TASK
Of the lines below, count those containing the word "picture". Reply with the number alone.

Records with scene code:

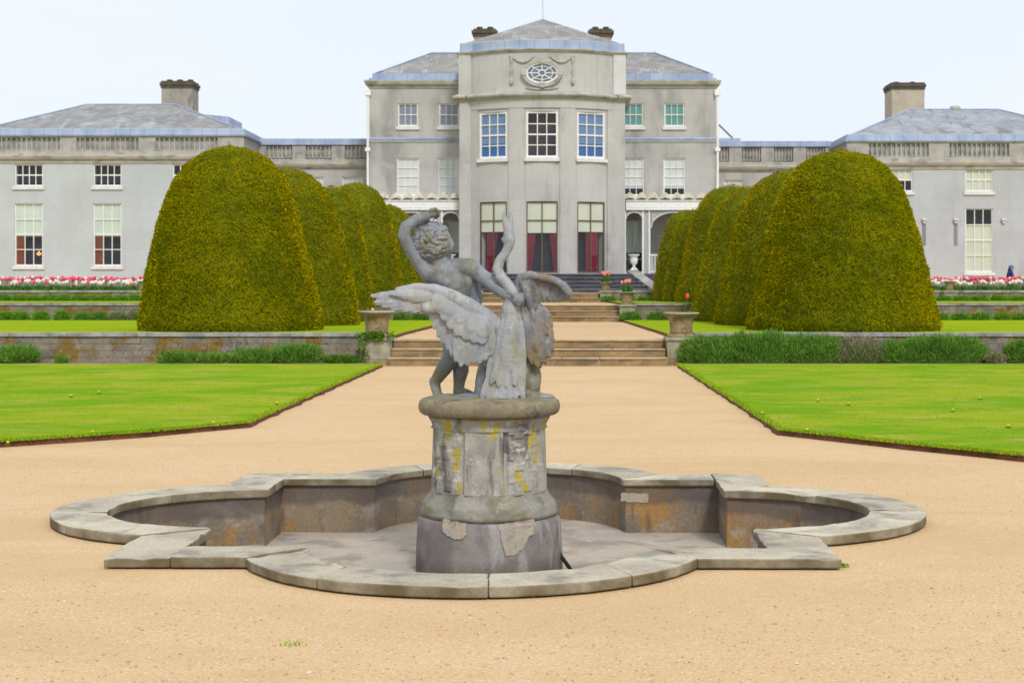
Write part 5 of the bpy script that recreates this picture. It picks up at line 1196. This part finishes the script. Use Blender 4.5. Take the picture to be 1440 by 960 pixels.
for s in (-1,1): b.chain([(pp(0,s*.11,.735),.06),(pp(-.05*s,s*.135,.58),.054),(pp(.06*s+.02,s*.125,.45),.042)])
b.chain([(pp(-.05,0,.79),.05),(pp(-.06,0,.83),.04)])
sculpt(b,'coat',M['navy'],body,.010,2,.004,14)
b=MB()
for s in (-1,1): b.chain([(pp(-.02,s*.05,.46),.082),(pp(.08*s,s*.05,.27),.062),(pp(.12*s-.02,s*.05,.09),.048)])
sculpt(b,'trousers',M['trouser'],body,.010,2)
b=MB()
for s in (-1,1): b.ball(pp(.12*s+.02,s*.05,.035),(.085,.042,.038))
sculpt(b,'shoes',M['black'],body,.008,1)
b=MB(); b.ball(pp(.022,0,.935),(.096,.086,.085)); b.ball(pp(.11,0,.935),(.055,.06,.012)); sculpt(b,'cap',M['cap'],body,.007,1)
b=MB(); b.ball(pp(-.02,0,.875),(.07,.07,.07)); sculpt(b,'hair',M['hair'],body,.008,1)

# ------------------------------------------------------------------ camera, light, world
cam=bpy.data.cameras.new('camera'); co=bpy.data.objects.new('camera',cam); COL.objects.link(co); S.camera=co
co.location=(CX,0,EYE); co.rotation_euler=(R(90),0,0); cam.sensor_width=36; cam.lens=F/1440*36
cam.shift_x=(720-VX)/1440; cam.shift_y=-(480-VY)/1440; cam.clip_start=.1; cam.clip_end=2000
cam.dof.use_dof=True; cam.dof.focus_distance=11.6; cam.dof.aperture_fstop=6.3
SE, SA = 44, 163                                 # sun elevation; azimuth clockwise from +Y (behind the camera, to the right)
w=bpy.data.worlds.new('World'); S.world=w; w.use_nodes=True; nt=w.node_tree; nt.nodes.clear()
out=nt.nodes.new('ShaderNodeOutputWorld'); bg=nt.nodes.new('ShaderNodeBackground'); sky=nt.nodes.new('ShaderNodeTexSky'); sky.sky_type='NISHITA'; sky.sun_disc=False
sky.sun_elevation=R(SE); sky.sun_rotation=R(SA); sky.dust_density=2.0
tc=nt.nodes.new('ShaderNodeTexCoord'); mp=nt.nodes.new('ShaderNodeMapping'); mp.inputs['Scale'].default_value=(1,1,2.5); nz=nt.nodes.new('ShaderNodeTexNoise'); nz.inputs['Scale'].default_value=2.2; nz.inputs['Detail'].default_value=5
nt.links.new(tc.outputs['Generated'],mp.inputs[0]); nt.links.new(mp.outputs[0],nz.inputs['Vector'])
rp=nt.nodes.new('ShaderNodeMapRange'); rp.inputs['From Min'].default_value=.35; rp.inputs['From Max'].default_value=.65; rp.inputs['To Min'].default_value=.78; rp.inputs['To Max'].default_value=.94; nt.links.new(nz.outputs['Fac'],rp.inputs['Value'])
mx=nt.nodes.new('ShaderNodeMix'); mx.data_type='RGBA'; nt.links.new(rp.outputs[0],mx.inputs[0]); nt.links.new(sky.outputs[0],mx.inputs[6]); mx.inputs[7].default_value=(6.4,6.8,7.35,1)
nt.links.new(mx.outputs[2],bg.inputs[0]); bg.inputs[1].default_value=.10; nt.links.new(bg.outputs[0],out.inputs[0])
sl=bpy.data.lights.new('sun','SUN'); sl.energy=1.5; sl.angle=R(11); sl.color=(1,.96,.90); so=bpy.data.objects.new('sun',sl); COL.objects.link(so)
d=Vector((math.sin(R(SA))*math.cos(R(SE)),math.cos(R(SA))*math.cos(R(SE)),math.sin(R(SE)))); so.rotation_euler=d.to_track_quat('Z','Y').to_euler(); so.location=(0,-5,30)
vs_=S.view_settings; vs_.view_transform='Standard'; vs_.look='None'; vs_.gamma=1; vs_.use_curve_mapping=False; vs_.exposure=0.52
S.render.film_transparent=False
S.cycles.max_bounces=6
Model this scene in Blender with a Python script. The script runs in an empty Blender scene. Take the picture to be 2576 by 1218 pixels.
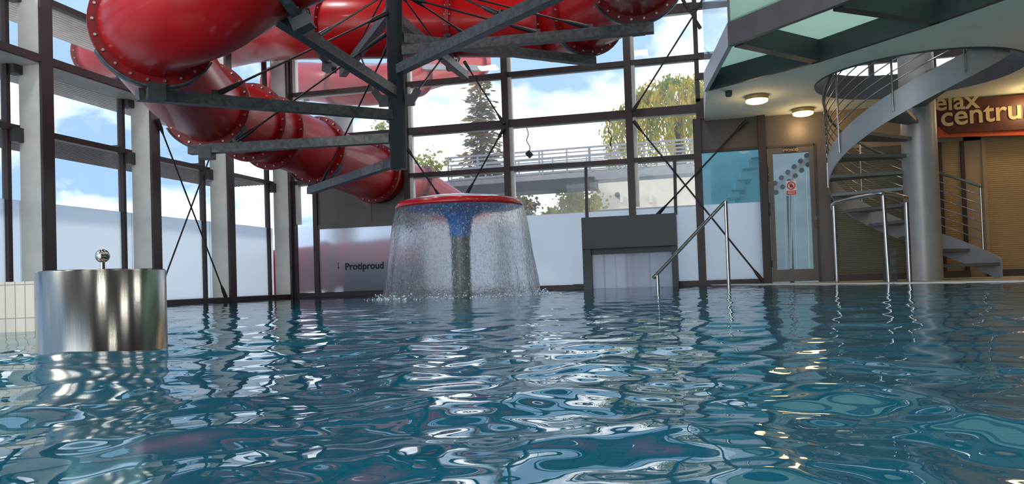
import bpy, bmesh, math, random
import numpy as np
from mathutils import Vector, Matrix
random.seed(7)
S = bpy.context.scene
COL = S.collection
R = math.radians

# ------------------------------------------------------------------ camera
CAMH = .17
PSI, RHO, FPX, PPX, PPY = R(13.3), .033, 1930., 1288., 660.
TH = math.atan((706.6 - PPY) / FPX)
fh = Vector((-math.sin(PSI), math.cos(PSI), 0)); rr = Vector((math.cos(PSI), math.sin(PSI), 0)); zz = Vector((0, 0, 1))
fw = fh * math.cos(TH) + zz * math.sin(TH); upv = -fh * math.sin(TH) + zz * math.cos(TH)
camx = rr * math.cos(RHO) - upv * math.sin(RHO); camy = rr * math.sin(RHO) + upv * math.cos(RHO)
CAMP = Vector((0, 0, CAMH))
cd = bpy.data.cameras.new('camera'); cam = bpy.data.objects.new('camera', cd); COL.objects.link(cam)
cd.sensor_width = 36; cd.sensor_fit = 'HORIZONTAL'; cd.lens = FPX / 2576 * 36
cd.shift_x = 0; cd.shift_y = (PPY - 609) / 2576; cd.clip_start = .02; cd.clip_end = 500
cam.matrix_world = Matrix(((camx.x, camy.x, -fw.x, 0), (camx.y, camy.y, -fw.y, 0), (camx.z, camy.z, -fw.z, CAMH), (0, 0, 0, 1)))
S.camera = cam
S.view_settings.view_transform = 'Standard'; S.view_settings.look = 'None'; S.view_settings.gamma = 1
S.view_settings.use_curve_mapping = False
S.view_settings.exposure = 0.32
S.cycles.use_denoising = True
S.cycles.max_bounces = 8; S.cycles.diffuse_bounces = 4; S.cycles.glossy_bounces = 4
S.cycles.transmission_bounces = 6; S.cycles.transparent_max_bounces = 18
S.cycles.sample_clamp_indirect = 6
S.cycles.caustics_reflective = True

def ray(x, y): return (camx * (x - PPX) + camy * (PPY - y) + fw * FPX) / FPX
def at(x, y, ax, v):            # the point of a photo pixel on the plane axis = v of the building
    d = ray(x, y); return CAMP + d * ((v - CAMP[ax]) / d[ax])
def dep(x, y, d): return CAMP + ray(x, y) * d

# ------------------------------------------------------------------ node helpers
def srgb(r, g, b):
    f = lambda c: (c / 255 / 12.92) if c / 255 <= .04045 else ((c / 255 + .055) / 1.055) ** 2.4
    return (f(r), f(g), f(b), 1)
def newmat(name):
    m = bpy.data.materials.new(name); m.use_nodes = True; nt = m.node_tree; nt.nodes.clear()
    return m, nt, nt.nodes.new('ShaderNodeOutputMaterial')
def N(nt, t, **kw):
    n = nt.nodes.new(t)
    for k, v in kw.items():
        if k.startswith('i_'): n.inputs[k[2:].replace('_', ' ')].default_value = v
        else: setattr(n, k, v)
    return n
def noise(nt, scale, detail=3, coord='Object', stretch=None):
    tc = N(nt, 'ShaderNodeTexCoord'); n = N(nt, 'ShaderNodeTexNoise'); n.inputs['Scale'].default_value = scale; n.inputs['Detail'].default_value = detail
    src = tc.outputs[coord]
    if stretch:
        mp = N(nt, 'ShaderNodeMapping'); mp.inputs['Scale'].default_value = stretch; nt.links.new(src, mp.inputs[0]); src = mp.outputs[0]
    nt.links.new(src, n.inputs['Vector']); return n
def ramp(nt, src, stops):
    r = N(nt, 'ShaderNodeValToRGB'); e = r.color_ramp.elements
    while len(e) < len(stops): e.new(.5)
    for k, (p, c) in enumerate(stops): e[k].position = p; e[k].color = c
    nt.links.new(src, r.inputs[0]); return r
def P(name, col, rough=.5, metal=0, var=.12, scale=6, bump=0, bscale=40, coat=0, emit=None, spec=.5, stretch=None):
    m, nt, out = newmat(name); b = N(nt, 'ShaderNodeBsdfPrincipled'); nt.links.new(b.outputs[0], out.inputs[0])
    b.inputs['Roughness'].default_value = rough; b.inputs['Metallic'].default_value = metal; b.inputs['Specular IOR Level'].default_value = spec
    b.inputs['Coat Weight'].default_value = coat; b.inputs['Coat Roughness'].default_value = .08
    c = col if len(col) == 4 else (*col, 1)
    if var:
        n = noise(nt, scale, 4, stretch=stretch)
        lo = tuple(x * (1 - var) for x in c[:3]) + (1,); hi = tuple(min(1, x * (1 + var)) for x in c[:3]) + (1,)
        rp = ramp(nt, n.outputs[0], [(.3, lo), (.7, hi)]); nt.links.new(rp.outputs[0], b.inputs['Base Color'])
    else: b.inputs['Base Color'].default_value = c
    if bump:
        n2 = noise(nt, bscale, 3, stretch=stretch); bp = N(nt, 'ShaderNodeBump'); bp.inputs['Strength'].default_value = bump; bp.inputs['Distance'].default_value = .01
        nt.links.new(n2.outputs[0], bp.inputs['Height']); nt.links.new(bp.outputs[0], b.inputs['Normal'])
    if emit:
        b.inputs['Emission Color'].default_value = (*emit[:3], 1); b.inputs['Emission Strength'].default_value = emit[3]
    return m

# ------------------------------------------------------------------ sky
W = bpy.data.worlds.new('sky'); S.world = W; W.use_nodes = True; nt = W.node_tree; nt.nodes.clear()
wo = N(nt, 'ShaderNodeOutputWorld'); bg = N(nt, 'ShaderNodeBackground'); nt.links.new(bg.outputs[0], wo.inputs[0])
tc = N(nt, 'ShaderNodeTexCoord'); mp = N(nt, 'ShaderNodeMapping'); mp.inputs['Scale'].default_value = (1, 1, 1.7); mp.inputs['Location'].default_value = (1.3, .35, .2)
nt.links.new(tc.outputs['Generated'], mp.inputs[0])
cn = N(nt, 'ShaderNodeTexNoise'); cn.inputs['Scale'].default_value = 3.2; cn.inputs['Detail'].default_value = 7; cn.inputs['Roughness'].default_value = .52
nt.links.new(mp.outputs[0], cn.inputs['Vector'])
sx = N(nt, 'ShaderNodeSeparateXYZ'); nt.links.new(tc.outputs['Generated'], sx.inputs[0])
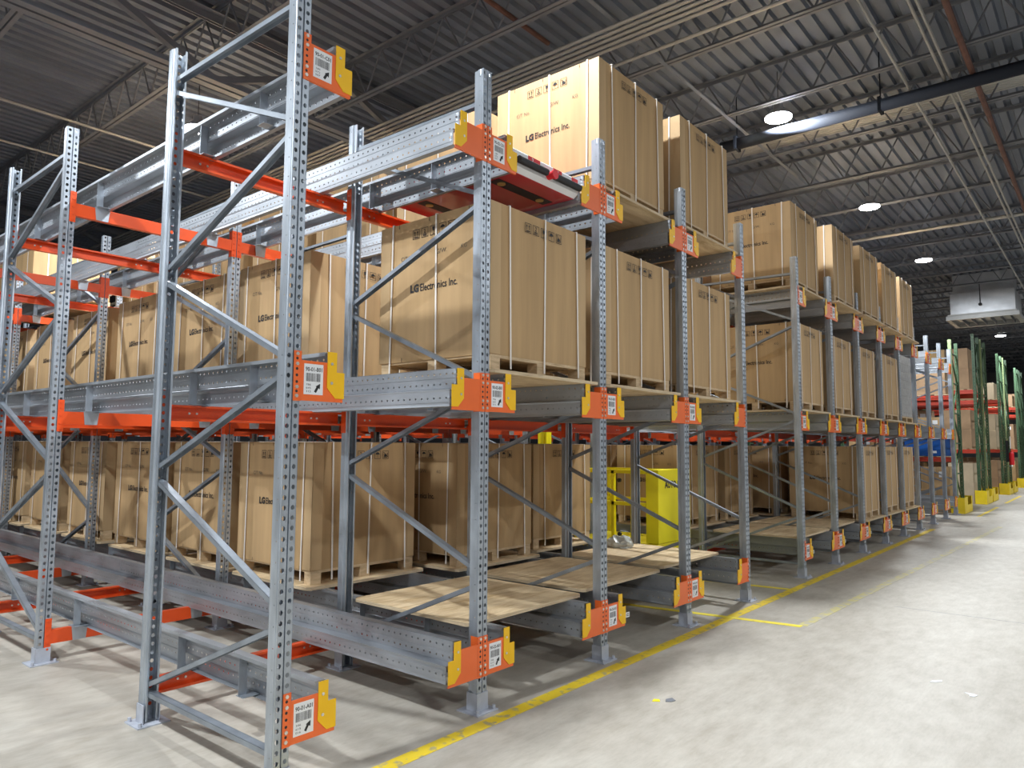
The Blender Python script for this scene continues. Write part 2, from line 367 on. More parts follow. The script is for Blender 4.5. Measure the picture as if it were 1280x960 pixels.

WRITTEN RESPONSE
3